この実施例の製造方法で得られた反応混合物からは例えば、蒸留などの操作により、酸化プロピレンを分離することができる。
実施例3
実施例1のモレキュラーシーブス3Aの代わりに、モレキュラーシーブス13X(ナカライテスク社製、このモレキュラーシーブス13Xはチタンを含まないものである。)を用いた以外は、実施例1と同様の実験を行った。
試料2を分析した結果、チタノシリケート単位質量当たりのPO生成量は415mmol−PO/g−チタノシリケート・時間であり、プロピレン基準の選択率は99.8%、過酸化水素基準の選択率は96.4%であった。また、過酸化水素の転化率は89.1%であった。
一方、試料1を分析した結果、チタノシリケート単位質量当たりのPO生成量は435mmol−PO/g−チタノシリケート・時間であり、プロピレン基準の選択率は99.6%、過酸化水素基準の選択率は93.8%であった。また、過酸化水素の転化率は96.2%であった。
この実施例の製造方法で得られた反応混合物からは例えば、蒸留などの操作により、酸化プロピレンを分離することができる。
実施例4
実施例1のモレキュラーシーブス3Aの代わりに、モレキュラーシーブス5A(ナカライテスク社製、このモレキュラーシーブス5Aはチタンを含まないものである。)を用いた以外は、実施例1と同様の実験を行った。
試料2を分析した結果、チタノシリケート単位質量当たりのPO生成量は404mmol−PO/g−チタノシリケート・時間であり、プロピレン基準の選択率は99.8%、過酸化水素基準の選択率は>99%であった。また、過酸化水素の転化率は83.5%であった。
一方、試料1の分析から、チタノシリケート単位質量当たりのPO生成量は420mmol−PO/g−チタノシリケート・時間、プロピレン基準の選択率は99.5%、過酸化水素基準の選択率は93.0%であった。また、過酸化水素の転化率は95.7%であった。
この実施例の製造方法で得られた反応混合物からは例えば、蒸留などの操作により、酸化プロピレンを分離することができる。
比較例1
特許文献1の製造方法と同様に、触媒としてチタノシリケートを用い、アルミノ珪酸塩の非存在下で酸化オレフィンの製造方法を実施した。容量0.3Lのオートクレーブを反応器として用い、この中に、(a)水/アセトニトリル=20/80(質量比)の溶液を69g、合成例1で得られた(b)チタノシリケート(Ti−MWW前駆体b)0.5gを仕込んだ後、密閉した。このオートクレーブ中に、窒素ガスを60L/時間、過酸化水素/水/アセトニトリル=7/13/80(質量比)の溶液を114g/時間、及びプロピレンを23g/時間の供給速度で供給し、反応器からフィルターを介して反応生成物(酸化プロピレン)を含む反応混合物を抜き出すという連続式製造を実施した。反応器内は、反応温度60℃、反応圧力2.0MPa(ゲージ圧)とし、反応器内での本製造原料の滞留時間は36分となるようにした。この間、反応器内にある反応混合物95mLに対し、(b)Ti−MWW前駆体bの量が0.5gとなるようにした。反応開始から2.5時間経過した後、反応器から抜き出された反応混合物をサンプリング(1回目のサンプリング)し、このまま本製造方法を続けて実施し、反応開始から14時間経過後に2回目の反応混合物のサンプリングを行った。
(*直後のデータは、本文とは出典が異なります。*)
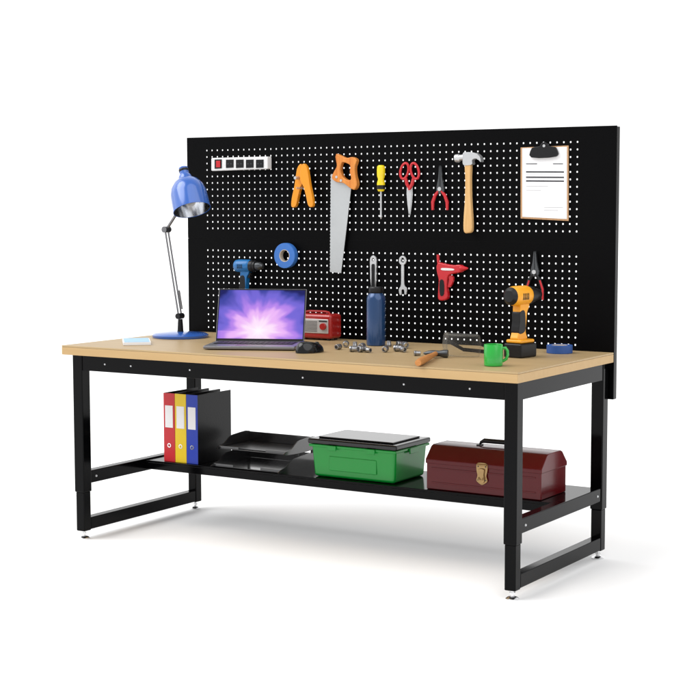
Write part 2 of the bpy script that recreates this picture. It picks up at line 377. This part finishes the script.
hpr(smc([(531,149),(534,147),(539,146.3),(541,143.5),(544,142),(547,143.3),(549,146),(553,146.6),(556,148.5),(556,156.5),(531,157.5)],3),.010,.009).build('clip','bplast',t,bev=.002,world=True)
p=HP(544,145.8,.0195); MB().cyl(p,p+Vector((0,-.001,0)),.005,seg=14).build('clip_eyelet','steel',t,world=True)
# hanging tape
t=hung('tape_roll','blue tape roll hanging on the perforated board above the laptop','tape',289,267)
p=HP(287.8,255.5,.003); T=Matrix.Translation(p)@Matrix.Rotation(pi/2,4,'X')
MB().lathe([(.0240,0),(.0475,0),(.0485,.002),(.0485,.022),(.0475,.024),(.0240,.024)],T,40,loop=True).build('tape_winding','tape',t,world=True)
MB().lathe([(.0215,.0005),(.0238,.0005),(.0238,.0235),(.0215,.0235)],T,40,loop=True).build('core','cream',t,world=True)
# drills
def drill(t,k,body,chuckm='bplast',black=False):
    def pr(mb,poly,w): return mb.prism(poly,lambda a,b:(a*k,-w*k,b*k),lambda a,b:(a*k,w*k,b*k))
    X=Matrix.Scale(k,4)@Matrix.Translation((0,0,.205))@Matrix.Rotation(pi/2,4,'Y')
    MB().lathe([(.0001,-.088),(.022,-.087),(.030,-.078),(.033,-.06),(.033,-.0),(.031,.010),(.024,.018),(.0001,.019)],X,28,cap=False).build('motor_housing',body,t)
    MB().lathe([(.0001,-.0905),(.019,-.0900),(.0275,-.082),(.0300,-.079),(.019,-.0865)],X,28,cap=False).build('rear_cap','bplast',t)
    for i in range(4):
        MB().box((-.052+i*.009)*k,(-.048+i*.009)*k,-.0336*k,-.0325*k,.193*k,.214*k).build('vent_slot','bplast',t)
    MB().lathe([(.0300,.010),(.0305,.014),(.0300,.030),(.0265,.034),(.0265,.045)],X,28).build('clutch_ring','bplast',t,bev=.001)
    MB().lathe([(.021,.0455),(.021,.068),(.018,.078),(.009,.088),(.0001,.0885)],X,24,cap=False).build('chuck',chuckm,t)
    g=pr(MB(),smc([(-.040,.180),(.004,.182),(.006,.165),(-.004,.150),(-.008,.12),(-.012,.085),(-.004,.060),(-.058,.058),(-.052,.085),(-.046,.12),(-.046,.15)],3),.0155).build('grip',body,t,bev=.005*k,seg=3)
    pr(MB(),smc([(-.047,.152),(-.020,.156),(-.013,.12),(-.017,.085),(-.053,.080),(-.049,.12)],3),.0163).build('rubber_inlay','bplast',g,bev=.003*k)
    pr(MB(),smc([(.000,.172),(.014,.170),(.012,.158),(.006,.145),(-.005,.146)],3),.008).build('trigger','bplast',t,bev=.002*k)
    MB().box(-.062*k,.018*k,-.031*k,.031*k,.048*k,.060*k).build('battery_socket','bplast' if black else body,t,bev=.005*k)
    MB().box(-.068*k,.024*k,-.036*k,.036*k,0,.0475*k).build('battery','bplast',t,bev=.006*k)
kk=.76; p=AY(249,266,YF-.035)
t=thing('power_drill','blue power drill hanging on the board behind the laptop','drill',(p.x,p.y,p.z-.205*kk),0)
drill(t,kk,'blue','dsteel')
p=AZ(524,356.5,HT)
t=thing('power_drill','amber and black cordless drill standing on its battery on the table','drill',(p.x,p.y,HT+.0003),TH+.85)
drill(t,1.0,'dril')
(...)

試料2を分析した結果、チタノシリケート単位質量当たりのPO生成量は394mmol−PO/g−チタノシリケート・時間であり、プロピレン基準の選択率は99.1%、過酸化水素基準の選択率は93.1%であった。また、過酸化水素の転化率は82.7%であった。
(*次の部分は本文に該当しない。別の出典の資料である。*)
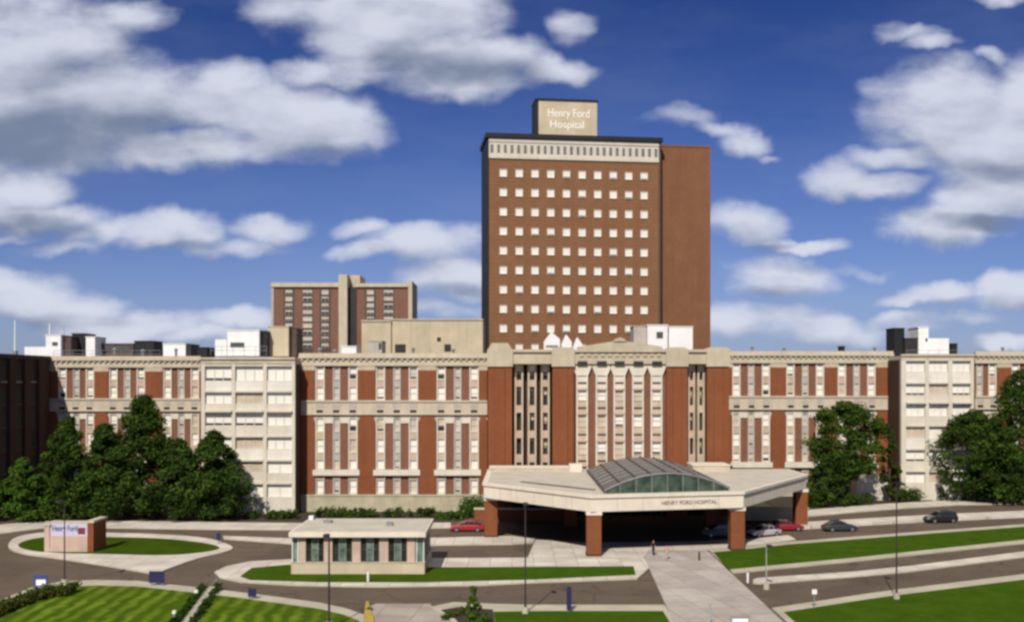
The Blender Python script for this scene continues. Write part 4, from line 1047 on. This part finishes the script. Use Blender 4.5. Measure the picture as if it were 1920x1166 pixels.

一方、試料1の分析から、チタノシリケート単位質量当たりのPOの生成活性は437mmol−PO/g−チタノシリケート・時間であり、プロピレン基準の選択率は99.5%、過酸化水素基準の選択率は96.0%であった。また、過酸化水素の転化率は94.9%であった。
実施例1〜4及び比較例1の14時間後の酸化プロピレン生成量(PO生成量)を以下の表1にまとめる。
Figure 2012106967
本発明は、種々の工業材料の製造用原料として有用な酸化オレフィン、特に酸化プロピレンの製造に利用できる。

Claims (6)

  1. 以下の(a)、(b)及び(c)の存在下、
    液相中で、オレフィンと、過酸化水素とを反応させる工程を含む酸化オレフィンの製造方法。
    (a)溶媒
    (b)チタノシリケート
    (c)アルミノ珪酸塩
    (但し、このアルミノ珪酸塩は、チタンを含まない。)
  2. 前記(a)が、少なくとも一種の水溶性有機溶媒と、水とを含む溶媒である請求項1記載の製造方法。
  3. 前記水溶性有機溶媒が、ニトリル溶媒である請求項2記載の製造方法。
  4. 前記(b)が、酸素12員環以上の細孔構造を有するチタノシリケートである請求項1〜3のいずれか記載の製造方法。
  5. 前記(b)が、Ti−MWW、Ti−MWW前駆体及びシリル化Ti−MWWからなる群より選ばれる少なくとも一種のチタノシリケートである請求項1〜3のいずれか記載の製造方法。
  6. 前記オレフィンがプロピレンであり、前記酸化オレフィンが酸化プロピレンである請求項1〜5のいずれか記載の製造方法。